The approach I've come up with with pretty crude, but I'm hoping it's going to do something useful:
  1. Don't try and represent the subtleties of permissions. Boil everything down to (none) Read, Write and Deny in that increasing order of priority. For any given trustee, only even think of reporting the highest priority. Fancy stuff like "deny execute, allow read" just shows up as the single "highest" permission: in this case it's Deny. (Oh yes, at this level, Deny is a permission, regardless of DACL type flags and ACE masks)
  2. Don't distinguish between inherited access and directly granted. What matters for reporting is the actual access. When you come to rectify, you'll need to know how it got there, but the Windows tools are good for that.
  3. Do use the concept of inheritance to trim down the report. The only permissions you need to report are where something changes. If a trustee gets a permission in the root of a ten-thousand-directory, 300-thousand-file volume, and every file and directory inherits it or has had it applied, then your report for that trustee is one line, not a third of a million lines.
  4. Assemble your basic reports for each trustee -- it makes the purging much easier. If you want to report a single directory structure with entries for all trustees, you can mash that together later.
  5. I've found three levels of interest in files (when they need a report at all)
    • Leave them off entirely -- seems brutal but it cuts the run-times and you don't lose much
    • Report them as a single aggregated pseudo-name "[one or more files]" for each directory -- this effectively raises a warning if any file is more permissive than the settings on its directory
    • Report each individually following the same rules as for directories
  6. Expect to translate between the names you use to extract the permissions, and the names you report. Consider a DFS for example.
The down side of all this simplification is this: it's simple. That Everyone/Full permission that appears at the root and inherits all the way down is highly significant, but easy to miss. After all, it'll only be the one line. I think this means that we still need to apply automatic policy exception detection, but that is a project for the future.

2006-07-01

Why Perl?

It's looks like line noise, and if it was ever in fashion it's dropped out now.
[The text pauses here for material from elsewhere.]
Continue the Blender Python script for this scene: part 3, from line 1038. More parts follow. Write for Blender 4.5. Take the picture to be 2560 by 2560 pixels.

But Perl suits me, and I think this is why:

  • Some people see the world as tables or XML -- I see it as text files with easy to parse lines
  • Security does a lot of work with "fairly regular" data. (It doesn't seem possible to get the admins to stick to strict group naming conventions.) Putting regular expressions at the heart of the language acknowledges that the data are a bit dodgy.
  • Security has many command line utilities that do roughly what you want. Perl runs external code, gathers output, skips the irrelevant bits and tidies up the good lines, all without too much pain.
  • I've never written a right-first-time program in any other language. (I don't think I've ever written a right-at-all program in any language where I have to do my own garbage collection.)
  • Languages that let me say what I want get my vote:
    $a++ unless ($its_time);
    foreach ( <STDIN> ) {reformat($_)};
Perhaps I'll grow out of it. Perhaps I'll just get frustrated with weak Windows integration. Perhaps I'll write that integration the way it should be done. Perhaps the Active State port will blow up once too often. We'll see.

2006-05-23

Time for SubInACL

Do we script because we are old enough to remember when the command line was all there was? Or are we so old that we don't feel that there's time to muck about any more?

Either way, I've been trying to find a way to make bulk changes in file server permissions. These are typically volumes of a few hundred GB with something like one to ten million objects. I need to apply Chinese Walls (a term of art, not an architectural reference), apply them now, and the helpdesk is only halfway through the permissioning process implementation that would have let me do this properly.

Well, it's time to use the dreaded Deny permission. Easy to say, but tougher to apply to millions of objects past unpredictable inheritance, Creator Owner permissions and distinctly dodgy admin permissions. I've tried a good many approaches:

  • It's obviously got to be a script.
  • To convince the auditors, the permissions have to go on to the filesystem roots of "all" servers, and adjust the denied groups on the way down. A file of UNCs and allowed business units is being prepared as I write.
  • I don't like that hourglass up for hour after hour. I like it even less, knowing that the changes I'm making will be silently abandoned every time it encounters a break in inheritance
  • I already have alldisks.pl to enumerate the UNC of every disk on every (matching) server from a domain or a list, and run a command against it....
  • And ultimately, I'll want to take it off, once we have the permissioning process up and running properly and honestly

I can't find a perl module that lets me do this. Win32 Security looks good, but I'm too stupid to make it work -- it boggles without builtin admin/Full. Filesystem Object is not really my area, but it seems to completely lack DACLs

The obvious tool is is [X]CACLS, except that I can't make it go past inheritance breaks, so the script has to chase it down the tree, testing each layer to see if the applied ACE has got there. And that's no joke when the output is SDDL.

SubInACL is about editing ACLs, not adding new ACEs. Isn't it? Oh.

Yes. SubInACL has grown up. The latest version (and believe me, you really need the latest version -- the one in the 2K3 resource kit doesn't even work) provides a robust, tree-oriented structure to report, grant or deny permissions at 100,000 objects per hour on any remote or local server where you are a local admin. Sure, the command language is a bit bonkers, the report output needs serious digestion to be useful for people, and the management of the ACL inherit flag preserves that same maddening ambiguity. But that's why we have Perl, and I can live with it all, just for the sake of knowing that my changes will be applied the way I write them. The fact that I can fix some stupid global admin access control, and do it for free in the same pass as my deny permissioning is just a huge bonus.

Almost for certain, SubInACL will do what you want, and if it won't, I'll bet that what you want isn't legitimate. If you couple it with Win32::NetAdmin for remote management of local groups, you can be in a better place for scripted permissioning than you would ever have believed.